Énorme succès, triomphe indescriptible ce fut.
C’est dans les œuvres aussi passe-partout que Lucia di Lammermoor, abandonnée le plus souvent à des chefs de répertoire, parce que le public vient pour la voix et la scène de la folie, que l’on se rend compte combien tout change quand dans la fosse il y a un vrai chef…quelquefois même au déplaisir d’un public aux oreilles bercées par la routine. Je me souviens qu’un chef aussi musical que Peter Maag avait été copieusement hué à la Scala lors d’une production de Lucia (Pizzi, Pavarotti – en kilt !- et Luciana Serra).
Dans la production munichoise, le succès vient de la conjonction chanteurs, mise en scène et fosse, mais c’est quand même la fosse qui sous tend pour moi tout le reste.
Kirill Petrenko propose une version complète sans coupures, avec le glassharmonica à la place de la flûte dans la scène de la folie qui lui donne un aspect étrange, presque venu d’ailleurs, quand la flûte semble être une sorte de jeu avec la voix. Ici l’instrument dit quelque chose et la voix autre chose, c’est à la fois inattendu et très séduisant. Dès le départ, lorsqu’on entend les premiers roulements de tambour (qui font presque penser au final de Soldaten), on comprend qu’on va entendre autre chose. Une ambiance est dessinée. Inattendue, qui nous secoue.
Petrenko est assez sensible à ce qu’il voit en scène. Je l’avais constaté à Bayreuth, et je suis curieux de voir ce qu’il fera musicalement du Ring de Kriegenburg. Face au travail plutôt destructeur de Barbara Wysocka, il ne peut guère s’adonner aux fioritures, et l’histoire elle-même ne le permet pas. Amateurs d’italianismes de bazar, d’opéra de salon, passez votre chemin. Il y a dans cette direction de l’abrupt, du violent, du sombre, du vrai, une histoire tragique comme elle doit être jouée, romantiquement.
Ce qui frappe d’abord c’est l’extrême clarté du son, une limpidité stupéfiante, même au moment des ensembles, même quand le chœur chante à pleine voix, on entend tout l’orchestre, et donc tous les petits détails raffinés de l’écriture donizettienne, ceux que justement on n’entend jamais, un trait de violoncelle, quelques éléments de flûte, ou même ces percussions initiales dont Verdi se souviendra dans Trovatore et qui ici sont glaçantes.
Ensuite, c’est la dynamique de l’ensemble qui vous prend. Ruptures de tempo, transitions rèches, presque des anacoluthes musicales, des moments d’une énergie incroyable, d’une jeunesse vibrante, qui m’ont rappelé le jeune Muti des années 70, là où il osait tout, génialement, avant de tomber dans le conformisme de l’image et du miroir. Car ce soir, le chef ose tout. Le final de la première partie est un moment exaltant, un tourbillon sonore incroyable, d’une vivacité inouïe, un bouillonnement, en même temps incroyable de rigueur et de précision. L’orchestre suit, et Petrenko est attentif à tout, maîtrise tout : il ne cesse pas d’accompagner le plateau, calculant les volumes pour éviter de couvrir les voix, suivant chacun avec précision (des gestes d’une lisibilité jamais prise en défaut), le duo initial d’Edgardo et Lucia est à ce titre une leçon d’équilibre, de subtilité, d’engagement tel que l’émotion vous étreint d’emblée…mais dès que l’orchestre est seul, il explose en vibrations kleibériennes parce que ce soir, rien n’éclate, mais tout vibre au plus profond. Une Lucia di Lammermoor de cette trempe, on ne l’imaginait pas même simplement possible. Je ne sais l’impression que le streaming donnait, mais dans la salle, c’était à se damner.

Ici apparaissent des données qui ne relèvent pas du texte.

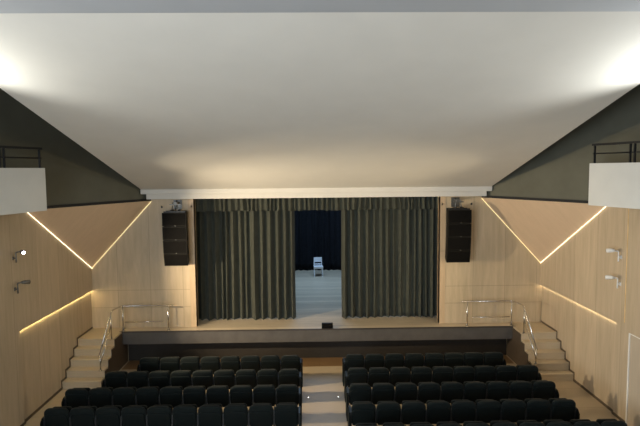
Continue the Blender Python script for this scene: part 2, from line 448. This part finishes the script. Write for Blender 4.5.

Scène du mariage © Wilfried Hösl
Scène du mariage, Jenis, Breslik, Damrau, D’Aguanno© Wilfried Hösl

Mais ce tourbillon sonore est d’abord au service d’un plateau exemplaire. À commencer par les rôles de complément, l’Alisa de Rachael Wilson et surtout le Normanno de Dean Power, jolie composition en portaborse qui révèle à Enrico les amours de Lucia et Edgardo, ce jeune ténor irlandais déjà remarqué dans L’Affaire Makropoulos en début de saison mérite d’être suivi. L’Arturo de Emanuele d’Aguanno, rôle ingrat s’il en est pour un ténor qui cherche à se faire un nom, est très correct, dans son rôle de marié médiatique, voix projetée, émission correcte, timbre clair, un peu insipide cependant, mais c’est le rôle qui veut ça.

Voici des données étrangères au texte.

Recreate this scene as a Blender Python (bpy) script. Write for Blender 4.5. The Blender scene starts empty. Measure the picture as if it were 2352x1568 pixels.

Dalibor Jenis (Enrico) le 11 février 2015
Dalibor Jenis (Enrico) le 11 février 2015

L’Enrico de Dalibor Jenis, qui a repris pour cette série le rôle que devait assumer Levente Molnar tombé malade, montre que ce baryton au timbre séduisant n’arrive toujours pas  à avoir le poids scénique nécessaire. Le volume n’est pas vraiment au rendez-vous, pas plus que l’émission. La personnalité est scéniquement crédible, l’intégration dans la mise en scène satisfaisante, mais il reste que, sans être problématique loin de là, sa composition reste en deçà du niveau des autres protagonistes ,

 

 

 

 

Raimondo (Georg Zeppenfeld) le 11 février 2015
Raimondo (Georg Zeppenfeld) le 11 février 2015

notamment le Raimondo de Georg Zeppenfeld, comme d’habitude parfait : voix claire, diction impeccable, projection exemplaire, un timbre magnifique et surtout une très grande expressivité, qui pose le personnage, notamment  dans la deuxième partie, évidemment, où, de séide d’Enrico, il devient un soutien de la pauvre Lucia et une sorte de médiateur, mais lorsqu’il est trop tard. Quel que soit le rôle, Zeppenfeld est au rendez-vous, et il impose très vite un personnage. Grande et belle prestation.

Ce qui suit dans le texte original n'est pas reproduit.